Supplied material |
------------------------

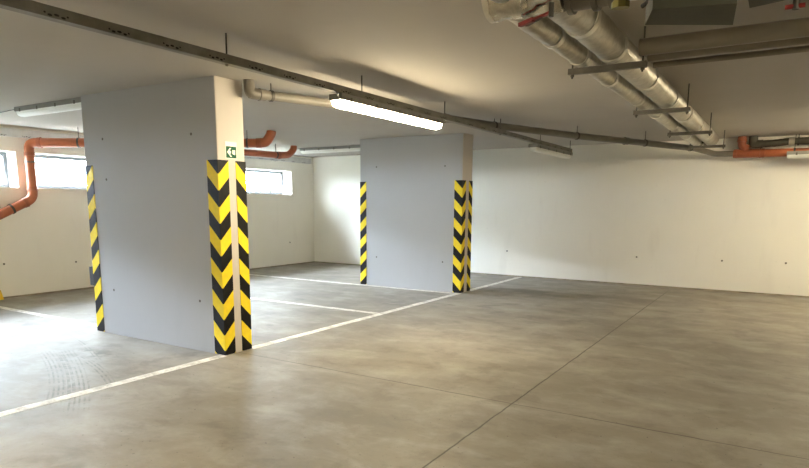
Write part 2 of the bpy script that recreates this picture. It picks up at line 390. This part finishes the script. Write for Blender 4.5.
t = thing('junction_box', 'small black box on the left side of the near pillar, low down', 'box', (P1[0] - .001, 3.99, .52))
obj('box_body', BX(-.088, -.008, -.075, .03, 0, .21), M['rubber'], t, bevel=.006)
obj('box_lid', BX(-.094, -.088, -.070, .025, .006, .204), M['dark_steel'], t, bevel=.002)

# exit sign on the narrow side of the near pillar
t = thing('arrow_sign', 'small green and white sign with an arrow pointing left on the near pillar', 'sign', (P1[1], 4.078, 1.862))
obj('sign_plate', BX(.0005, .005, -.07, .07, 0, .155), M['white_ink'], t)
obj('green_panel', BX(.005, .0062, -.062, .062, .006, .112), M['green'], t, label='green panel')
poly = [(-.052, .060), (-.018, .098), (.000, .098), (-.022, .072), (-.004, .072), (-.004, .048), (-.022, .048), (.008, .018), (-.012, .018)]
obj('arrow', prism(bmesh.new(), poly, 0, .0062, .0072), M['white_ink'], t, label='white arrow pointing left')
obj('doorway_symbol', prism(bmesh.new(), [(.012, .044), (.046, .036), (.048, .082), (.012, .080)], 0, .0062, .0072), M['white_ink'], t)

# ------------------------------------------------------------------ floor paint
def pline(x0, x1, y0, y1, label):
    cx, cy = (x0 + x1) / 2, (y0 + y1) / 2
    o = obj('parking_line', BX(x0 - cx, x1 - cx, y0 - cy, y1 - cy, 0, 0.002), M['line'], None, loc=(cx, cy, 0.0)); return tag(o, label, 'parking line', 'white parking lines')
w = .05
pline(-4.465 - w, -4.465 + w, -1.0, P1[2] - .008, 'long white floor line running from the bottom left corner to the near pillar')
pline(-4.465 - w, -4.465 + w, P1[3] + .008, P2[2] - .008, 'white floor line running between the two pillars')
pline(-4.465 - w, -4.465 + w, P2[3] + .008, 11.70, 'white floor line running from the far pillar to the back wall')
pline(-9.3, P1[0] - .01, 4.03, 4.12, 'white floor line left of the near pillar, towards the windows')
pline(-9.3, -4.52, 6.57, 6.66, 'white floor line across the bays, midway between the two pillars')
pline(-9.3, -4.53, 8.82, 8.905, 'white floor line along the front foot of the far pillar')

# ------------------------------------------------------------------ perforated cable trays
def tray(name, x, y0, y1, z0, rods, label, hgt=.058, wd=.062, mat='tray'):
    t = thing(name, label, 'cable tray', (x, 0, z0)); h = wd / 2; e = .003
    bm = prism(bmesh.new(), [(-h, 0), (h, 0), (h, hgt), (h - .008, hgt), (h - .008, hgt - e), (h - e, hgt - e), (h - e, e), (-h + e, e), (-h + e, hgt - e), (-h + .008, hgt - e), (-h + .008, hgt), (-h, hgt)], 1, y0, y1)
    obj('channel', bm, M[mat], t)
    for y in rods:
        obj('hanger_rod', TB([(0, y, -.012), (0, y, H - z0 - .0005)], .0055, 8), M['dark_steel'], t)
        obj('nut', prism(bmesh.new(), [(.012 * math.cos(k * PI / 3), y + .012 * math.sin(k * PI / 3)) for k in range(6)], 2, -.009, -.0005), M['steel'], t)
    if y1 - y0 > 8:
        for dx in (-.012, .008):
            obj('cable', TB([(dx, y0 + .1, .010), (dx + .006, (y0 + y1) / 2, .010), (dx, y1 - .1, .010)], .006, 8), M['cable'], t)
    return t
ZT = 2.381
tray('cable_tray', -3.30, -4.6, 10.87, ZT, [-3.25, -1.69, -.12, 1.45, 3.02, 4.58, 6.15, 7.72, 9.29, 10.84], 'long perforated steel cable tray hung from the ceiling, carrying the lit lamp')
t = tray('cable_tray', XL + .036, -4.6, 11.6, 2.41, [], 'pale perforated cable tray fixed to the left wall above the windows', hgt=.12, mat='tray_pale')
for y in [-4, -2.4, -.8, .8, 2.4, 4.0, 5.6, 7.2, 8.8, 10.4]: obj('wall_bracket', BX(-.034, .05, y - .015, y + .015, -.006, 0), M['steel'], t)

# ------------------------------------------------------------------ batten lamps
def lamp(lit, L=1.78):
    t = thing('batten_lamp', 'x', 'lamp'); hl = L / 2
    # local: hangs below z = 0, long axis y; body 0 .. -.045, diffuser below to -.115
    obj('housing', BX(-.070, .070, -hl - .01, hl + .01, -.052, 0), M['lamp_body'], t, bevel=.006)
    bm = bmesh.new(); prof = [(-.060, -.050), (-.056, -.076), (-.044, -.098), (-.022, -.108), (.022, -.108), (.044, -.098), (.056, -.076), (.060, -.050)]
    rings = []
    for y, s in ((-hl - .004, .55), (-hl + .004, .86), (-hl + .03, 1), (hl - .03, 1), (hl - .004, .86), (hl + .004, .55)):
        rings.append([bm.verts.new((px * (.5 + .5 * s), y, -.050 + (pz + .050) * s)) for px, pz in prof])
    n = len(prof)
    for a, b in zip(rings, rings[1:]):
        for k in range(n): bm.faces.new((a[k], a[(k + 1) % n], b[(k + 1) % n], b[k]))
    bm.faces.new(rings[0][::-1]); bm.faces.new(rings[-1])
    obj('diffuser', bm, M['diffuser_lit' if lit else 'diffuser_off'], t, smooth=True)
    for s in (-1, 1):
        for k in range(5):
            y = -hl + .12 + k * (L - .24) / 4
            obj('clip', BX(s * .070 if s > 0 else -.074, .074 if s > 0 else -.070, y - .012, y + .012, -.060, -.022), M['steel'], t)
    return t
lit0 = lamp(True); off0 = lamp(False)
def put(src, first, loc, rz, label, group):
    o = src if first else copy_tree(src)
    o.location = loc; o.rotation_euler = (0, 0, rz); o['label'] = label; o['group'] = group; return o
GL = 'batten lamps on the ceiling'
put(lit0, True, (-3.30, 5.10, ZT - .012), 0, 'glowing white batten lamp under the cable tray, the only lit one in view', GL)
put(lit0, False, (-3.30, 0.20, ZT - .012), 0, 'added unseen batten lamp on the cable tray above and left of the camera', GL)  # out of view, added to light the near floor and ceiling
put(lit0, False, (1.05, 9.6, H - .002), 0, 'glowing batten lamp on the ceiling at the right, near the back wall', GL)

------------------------

Go through the material above and print all of it exactly, except the pictures.

Full answer |
Write part 2 of the bpy script that recreates this picture. It picks up at line 390. This part finishes the script. Write for Blender 4.5.
t = thing('junction_box', 'small black box on the left side of the near pillar, low down', 'box', (P1[0] - .001, 3.99, .52))
obj('box_body', BX(-.088, -.008, -.075, .03, 0, .21), M['rubber'], t, bevel=.006)
obj('box_lid', BX(-.094, -.088, -.070, .025, .006, .204), M['dark_steel'], t, bevel=.002)

# exit sign on the narrow side of the near pillar
t = thing('arrow_sign', 'small green and white sign with an arrow pointing left on the near pillar', 'sign', (P1[1], 4.078, 1.862))
obj('sign_plate', BX(.0005, .005, -.07, .07, 0, .155), M['white_ink'], t)
obj('green_panel', BX(.005, .0062, -.062, .062, .006, .112), M['green'], t, label='green panel')
poly = [(-.052, .060), (-.018, .098), (.000, .098), (-.022, .072), (-.004, .072), (-.004, .048), (-.022, .048), (.008, .018), (-.012, .018)]
obj('arrow', prism(bmesh.new(), poly, 0, .0062, .0072), M['white_ink'], t, label='white arrow pointing left')
obj('doorway_symbol', prism(bmesh.new(), [(.012, .044), (.046, .036), (.048, .082), (.012, .080)], 0, .0062, .0072), M['white_ink'], t)

# ------------------------------------------------------------------ floor paint
def pline(x0, x1, y0, y1, label):
    cx, cy = (x0 + x1) / 2, (y0 + y1) / 2
    o = obj('parking_line', BX(x0 - cx, x1 - cx, y0 - cy, y1 - cy, 0, 0.002), M['line'], None, loc=(cx, cy, 0.0)); return tag(o, label, 'parking line', 'white parking lines')
w = .05
pline(-4.465 - w, -4.465 + w, -1.0, P1[2] - .008, 'long white floor line running from the bottom left corner to the near pillar')
pline(-4.465 - w, -4.465 + w, P1[3] + .008, P2[2] - .008, 'white floor line running between the two pillars')
pline(-4.465 - w, -4.465 + w, P2[3] + .008, 11.70, 'white floor line running from the far pillar to the back wall')
pline(-9.3, P1[0] - .01, 4.03, 4.12, 'white floor line left of the near pillar, towards the windows')
pline(-9.3, -4.52, 6.57, 6.66, 'white floor line across the bays, midway between the two pillars')
pline(-9.3, -4.53, 8.82, 8.905, 'white floor line along the front foot of the far pillar')

# ------------------------------------------------------------------ perforated cable trays
def tray(name, x, y0, y1, z0, rods, label, hgt=.058, wd=.062, mat='tray'):
    t = thing(name, label, 'cable tray', (x, 0, z0)); h = wd / 2; e = .003
    bm = prism(bmesh.new(), [(-h, 0), (h, 0), (h, hgt), (h - .008, hgt), (h - .008, hgt - e), (h - e, hgt - e), (h - e, e), (-h + e, e), (-h + e, hgt - e), (-h + .008, hgt - e), (-h + .008, hgt), (-h, hgt)], 1, y0, y1)
    obj('channel', bm, M[mat], t)
    for y in rods:
        obj('hanger_rod', TB([(0, y, -.012), (0, y, H - z0 - .0005)], .0055, 8), M['dark_steel'], t)
        obj('nut', prism(bmesh.new(), [(.012 * math.cos(k * PI / 3), y + .012 * math.sin(k * PI / 3)) for k in range(6)], 2, -.009, -.0005), M['steel'], t)
    if y1 - y0 > 8:
        for dx in (-.012, .008):
            obj('cable', TB([(dx, y0 + .1, .010), (dx + .006, (y0 + y1) / 2, .010), (dx, y1 - .1, .010)], .006, 8), M['cable'], t)
    return t
ZT = 2.381
tray('cable_tray', -3.30, -4.6, 10.87, ZT, [-3.25, -1.69, -.12, 1.45, 3.02, 4.58, 6.15, 7.72, 9.29, 10.84], 'long perforated steel cable tray hung from the ceiling, carrying the lit lamp')
t = tray('cable_tray', XL + .036, -4.6, 11.6, 2.41, [], 'pale perforated cable tray fixed to the left wall above the windows', hgt=.12, mat='tray_pale')
for y in [-4, -2.4, -.8, .8, 2.4, 4.0, 5.6, 7.2, 8.8, 10.4]: obj('wall_bracket', BX(-.034, .05, y - .015, y + .015, -.006, 0), M['steel'], t)

# ------------------------------------------------------------------ batten lamps
def lamp(lit, L=1.78):
    t = thing('batten_lamp', 'x', 'lamp'); hl = L / 2
    # local: hangs below z = 0, long axis y; body 0 .. -.045, diffuser below to -.115
    obj('housing', BX(-.070, .070, -hl - .01, hl + .01, -.052, 0), M['lamp_body'], t, bevel=.006)
    bm = bmesh.new(); prof = [(-.060, -.050), (-.056, -.076), (-.044, -.098), (-.022, -.108), (.022, -.108), (.044, -.098), (.056, -.076), (.060, -.050)]
    rings = []
    for y, s in ((-hl - .004, .55), (-hl + .004, .86), (-hl + .03, 1), (hl - .03, 1), (hl - .004, .86), (hl + .004, .55)):
        rings.append([bm.verts.new((px * (.5 + .5 * s), y, -.050 + (pz + .050) * s)) for px, pz in prof])
    n = len(prof)
    for a, b in zip(rings, rings[1:]):
        for k in range(n): bm.faces.new((a[k], a[(k + 1) % n], b[(k + 1) % n], b[k]))
    bm.faces.new(rings[0][::-1]); bm.faces.new(rings[-1])
    obj('diffuser', bm, M['diffuser_lit' if lit else 'diffuser_off'], t, smooth=True)
    for s in (-1, 1):
        for k in range(5):
            y = -hl + .12 + k * (L - .24) / 4
            obj('clip', BX(s * .070 if s > 0 else -.074, .074 if s > 0 else -.070, y - .012, y + .012, -.060, -.022), M['steel'], t)
    return t
lit0 = lamp(True); off0 = lamp(False)
def put(src, first, loc, rz, label, group):
    o = src if first else copy_tree(src)
    o.location = loc; o.rotation_euler = (0, 0, rz); o['label'] = label; o['group'] = group; return o
GL = 'batten lamps on the ceiling'
put(lit0, True, (-3.30, 5.10, ZT - .012), 0, 'glowing white batten lamp under the cable tray, the only lit one in view', GL)
put(lit0, False, (-3.30, 0.20, ZT - .012), 0, 'added unseen batten lamp on the cable tray above and left of the camera', GL)  # out of view, added to light the near floor and ceiling
put(lit0, False, (1.05, 9.6, H - .002), 0, 'glowing batten lamp on the ceiling at the right, near the back wall', GL)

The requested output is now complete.